Tuesday, May 22, 2012
CONTEST FOR FEDERAL FUNDS
By Matthew Stone mstone@centralmaine.com
Staff Writer
Fewer than half of Maine’s school districts — and even fewer local teachers’ unions — are lining up behind the state’s bid for up to $75 million in federal education reform funds.
Maine’s Department of Education on Monday will release the final list of school districts that have signed onto the state’s efforts to win money in Race to the Top, the $4 billion federal program.
But 82 of Maine’s 215 school districts appear to have met the Thursday deadline for turning in documents endorsing the Race to the Top application, according to Department of Education spokesman David Connerty-Marin.
Of those 82 districts, the heads of only 24 local teachers’ union affiliates have signed onto the reform bid. The state’s largest teachers’ union, the Maine Education Association, has also declined to support it.
Maine’s second-round Race to the Top application is due June 1.
“I think 82 is a good representation,” Connerty-Marin said, “but especially when you look at who’s participating.”
The 82 districts represent 69 percent of Maine public school students and 63 percent of the state’s schools, Connerty-Marin said.
The level of support for a state’s Race to the Top application proved an important factor in the competition’s first round, education observers say.
Delaware, one of two first-round award winners, had the support of 100 percent of its school districts and 100 percent of its local teachers’ unions. In Tennessee, the other winner, 100 percent of school districts and 93 percent of local teachers’ unions signed on.
Maine’s Race to the Top application proposes expanding a number of reform initiatives that have begun in a handful of schools, according to an application summary the state has made public.
Those include EPIC, a program through which teachers have their course syllabi reviewed by experts to make sure they match up with state academic standards; and standards-based education, a school format in which students advance once they’ve mastered course materials, rather than once they’ve sat through a year’s worth of class time.
Maine also has to show in the competition it’s moving toward using teacher evaluations that incorporate student achievement data, and that it’s planning to adopt a common set of academic standards, known as the Common Core, currently being developed.
Along with soliciting support from school districts and local teachers’ unions, the Maine Department of Education is collecting endorsement letters from a number of state organizations with education interests. Those include groups representing superintendents, school boards and principals and the statewide teachers’ union, the Maine Education Association.

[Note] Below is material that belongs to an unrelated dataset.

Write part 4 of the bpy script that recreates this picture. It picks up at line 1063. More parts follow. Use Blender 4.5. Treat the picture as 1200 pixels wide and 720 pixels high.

The Maine School Superintendents’ Association’s executive committee unanimously supported sending a support letter, said Victoria Wallack, the group’s communications director. The Maine School Boards Association hadn’t met in time to pen a letter, she said.
The MEA’s representative assembly, at a May 16 meeting, opted not to send a letter of support, MEA President Chris Galgay said.
“There wasn’t a vote of opposition,” he said. “There was a vote not to send a letter of support.”
Galgay said he couldn’t summarize the opposition vote with one sentiment.
“Did they see it as just another list of mandates coming down on them? Those comments were made,” he said. “There were a lot of different comments made, from all points of view.”
Ultimately, Connerty-Marin said, the MEA’s vote against sending a support letter won’t make a big difference. Race to the Top evaluators award points based on whether local union heads sign on, Connerty-Marin and Galgay noted.
“We can’t slow down in our efforts to pursue funding, and, more importantly, to pursue the reforms that are in the application, which we’ll be pursuing whether or not we get funding,” Connerty-Marin said.
The MEA assembly’s decision came days after a teacher evaluation task force — which formed as a result of MEA lobbying and in which MEA was a participant — came to an agreement for allowing school districts to incorporate student data in teacher evaluations, clearing Maine’s last Race to the Top hurdle. MEA executive director Mark Gray, in fact, introduced the compromise that won the 11-member group’s support.
News of the MEA decision also came the same week one of Rhode Island’s major teachers’ unions, the Rhode Island Federation of Teachers, announced it would support that state’s second-round Race to the Top efforts. Rhode Island’s teachers’ unions didn’t support the Ocean State’s application in the competition’s first round, in which Rhode Island was a finalist.
Also, earlier this month, two of Michigan’s major teachers’ unions indicated they’d support their state’s second-round bid for the education reform funds.